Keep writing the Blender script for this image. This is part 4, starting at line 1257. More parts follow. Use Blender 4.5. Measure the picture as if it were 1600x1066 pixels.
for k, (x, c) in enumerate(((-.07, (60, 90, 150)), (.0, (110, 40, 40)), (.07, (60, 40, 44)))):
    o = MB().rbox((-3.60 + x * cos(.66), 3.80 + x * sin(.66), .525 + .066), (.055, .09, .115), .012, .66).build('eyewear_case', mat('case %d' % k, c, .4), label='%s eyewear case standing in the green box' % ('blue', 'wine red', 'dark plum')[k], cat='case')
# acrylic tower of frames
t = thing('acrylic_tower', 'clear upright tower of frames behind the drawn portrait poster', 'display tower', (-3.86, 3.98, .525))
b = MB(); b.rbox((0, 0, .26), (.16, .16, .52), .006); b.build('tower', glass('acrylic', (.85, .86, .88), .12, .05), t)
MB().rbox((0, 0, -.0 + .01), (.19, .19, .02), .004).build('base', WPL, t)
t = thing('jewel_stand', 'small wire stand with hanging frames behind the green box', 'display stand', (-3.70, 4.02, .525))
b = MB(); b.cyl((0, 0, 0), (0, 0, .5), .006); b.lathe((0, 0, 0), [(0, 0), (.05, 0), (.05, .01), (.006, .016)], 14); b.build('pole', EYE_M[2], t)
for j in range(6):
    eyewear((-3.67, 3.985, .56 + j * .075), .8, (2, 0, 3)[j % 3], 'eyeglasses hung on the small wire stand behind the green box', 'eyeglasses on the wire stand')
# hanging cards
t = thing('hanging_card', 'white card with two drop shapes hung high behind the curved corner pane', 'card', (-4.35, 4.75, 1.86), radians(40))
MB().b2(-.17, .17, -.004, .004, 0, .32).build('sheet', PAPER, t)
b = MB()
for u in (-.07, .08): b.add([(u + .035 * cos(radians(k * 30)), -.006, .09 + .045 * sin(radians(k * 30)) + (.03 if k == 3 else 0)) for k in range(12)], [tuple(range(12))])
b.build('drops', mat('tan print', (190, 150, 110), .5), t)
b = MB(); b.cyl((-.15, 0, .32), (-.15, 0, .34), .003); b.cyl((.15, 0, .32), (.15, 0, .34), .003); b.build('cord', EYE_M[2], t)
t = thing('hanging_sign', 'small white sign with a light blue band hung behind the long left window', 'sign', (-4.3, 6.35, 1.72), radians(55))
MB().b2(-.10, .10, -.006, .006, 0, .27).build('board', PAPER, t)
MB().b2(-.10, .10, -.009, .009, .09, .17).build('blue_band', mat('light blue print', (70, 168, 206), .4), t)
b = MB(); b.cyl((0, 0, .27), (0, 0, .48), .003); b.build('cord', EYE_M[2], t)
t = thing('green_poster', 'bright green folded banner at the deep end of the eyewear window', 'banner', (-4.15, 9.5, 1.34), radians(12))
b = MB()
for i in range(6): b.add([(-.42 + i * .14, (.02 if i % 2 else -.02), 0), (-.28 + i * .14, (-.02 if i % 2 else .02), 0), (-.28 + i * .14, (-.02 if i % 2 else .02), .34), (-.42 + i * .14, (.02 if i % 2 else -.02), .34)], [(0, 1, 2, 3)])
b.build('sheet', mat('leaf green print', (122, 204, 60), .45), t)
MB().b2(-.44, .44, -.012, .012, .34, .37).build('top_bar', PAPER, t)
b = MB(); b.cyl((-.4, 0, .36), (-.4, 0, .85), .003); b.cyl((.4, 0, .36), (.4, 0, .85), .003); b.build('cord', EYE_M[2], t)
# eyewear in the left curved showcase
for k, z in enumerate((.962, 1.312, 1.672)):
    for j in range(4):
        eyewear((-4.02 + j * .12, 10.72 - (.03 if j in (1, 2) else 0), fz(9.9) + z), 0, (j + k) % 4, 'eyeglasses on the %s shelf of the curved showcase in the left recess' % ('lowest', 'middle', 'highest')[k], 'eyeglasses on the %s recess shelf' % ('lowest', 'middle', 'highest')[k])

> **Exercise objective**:
Nothing should be left out: repeat all of the data exactly.

> **Problem solution**:
Keep writing the Blender script for this image. This is part 4, starting at line 1257. More parts follow. Use Blender 4.5. Measure the picture as if it were 1600x1066 pixels.
for k, (x, c) in enumerate(((-.07, (60, 90, 150)), (.0, (110, 40, 40)), (.07, (60, 40, 44)))):
    o = MB().rbox((-3.60 + x * cos(.66), 3.80 + x * sin(.66), .525 + .066), (.055, .09, .115), .012, .66).build('eyewear_case', mat('case %d' % k, c, .4), label='%s eyewear case standing in the green box' % ('blue', 'wine red', 'dark plum')[k], cat='case')
# acrylic tower of frames
t = thing('acrylic_tower', 'clear upright tower of frames behind the drawn portrait poster', 'display tower', (-3.86, 3.98, .525))
b = MB(); b.rbox((0, 0, .26), (.16, .16, .52), .006); b.build('tower', glass('acrylic', (.85, .86, .88), .12, .05), t)
MB().rbox((0, 0, -.0 + .01), (.19, .19, .02), .004).build('base', WPL, t)
t = thing('jewel_stand', 'small wire stand with hanging frames behind the green box', 'display stand', (-3.70, 4.02, .525))
b = MB(); b.cyl((0, 0, 0), (0, 0, .5), .006); b.lathe((0, 0, 0), [(0, 0), (.05, 0), (.05, .01), (.006, .016)], 14); b.build('pole', EYE_M[2], t)
for j in range(6):
    eyewear((-3.67, 3.985, .56 + j * .075), .8, (2, 0, 3)[j % 3], 'eyeglasses hung on the small wire stand behind the green box', 'eyeglasses on the wire stand')
# hanging cards
t = thing('hanging_card', 'white card with two drop shapes hung high behind the curved corner pane', 'card', (-4.35, 4.75, 1.86), radians(40))
MB().b2(-.17, .17, -.004, .004, 0, .32).build('sheet', PAPER, t)
b = MB()
for u in (-.07, .08): b.add([(u + .035 * cos(radians(k * 30)), -.006, .09 + .045 * sin(radians(k * 30)) + (.03 if k == 3 else 0)) for k in range(12)], [tuple(range(12))])
b.build('drops', mat('tan print', (190, 150, 110), .5), t)
b = MB(); b.cyl((-.15, 0, .32), (-.15, 0, .34), .003); b.cyl((.15, 0, .32), (.15, 0, .34), .003); b.build('cord', EYE_M[2], t)
t = thing('hanging_sign', 'small white sign with a light blue band hung behind the long left window', 'sign', (-4.3, 6.35, 1.72), radians(55))
MB().b2(-.10, .10, -.006, .006, 0, .27).build('board', PAPER, t)
MB().b2(-.10, .10, -.009, .009, .09, .17).build('blue_band', mat('light blue print', (70, 168, 206), .4), t)
b = MB(); b.cyl((0, 0, .27), (0, 0, .48), .003); b.build('cord', EYE_M[2], t)
t = thing('green_poster', 'bright green folded banner at the deep end of the eyewear window', 'banner', (-4.15, 9.5, 1.34), radians(12))
b = MB()
for i in range(6): b.add([(-.42 + i * .14, (.02 if i % 2 else -.02), 0), (-.28 + i * .14, (-.02 if i % 2 else .02), 0), (-.28 + i * .14, (-.02 if i % 2 else .02), .34), (-.42 + i * .14, (.02 if i % 2 else -.02), .34)], [(0, 1, 2, 3)])
b.build('sheet', mat('leaf green print', (122, 204, 60), .45), t)
MB().b2(-.44, .44, -.012, .012, .34, .37).build('top_bar', PAPER, t)
b = MB(); b.cyl((-.4, 0, .36), (-.4, 0, .85), .003); b.cyl((.4, 0, .36), (.4, 0, .85), .003); b.build('cord', EYE_M[2], t)
# eyewear in the left curved showcase
for k, z in enumerate((.962, 1.312, 1.672)):
    for j in range(4):
        eyewear((-4.02 + j * .12, 10.72 - (.03 if j in (1, 2) else 0), fz(9.9) + z), 0, (j + k) % 4, 'eyeglasses on the %s shelf of the curved showcase in the left recess' % ('lowest', 'middle', 'highest')[k], 'eyeglasses on the %s recess shelf' % ('lowest', 'middle', 'highest')[k])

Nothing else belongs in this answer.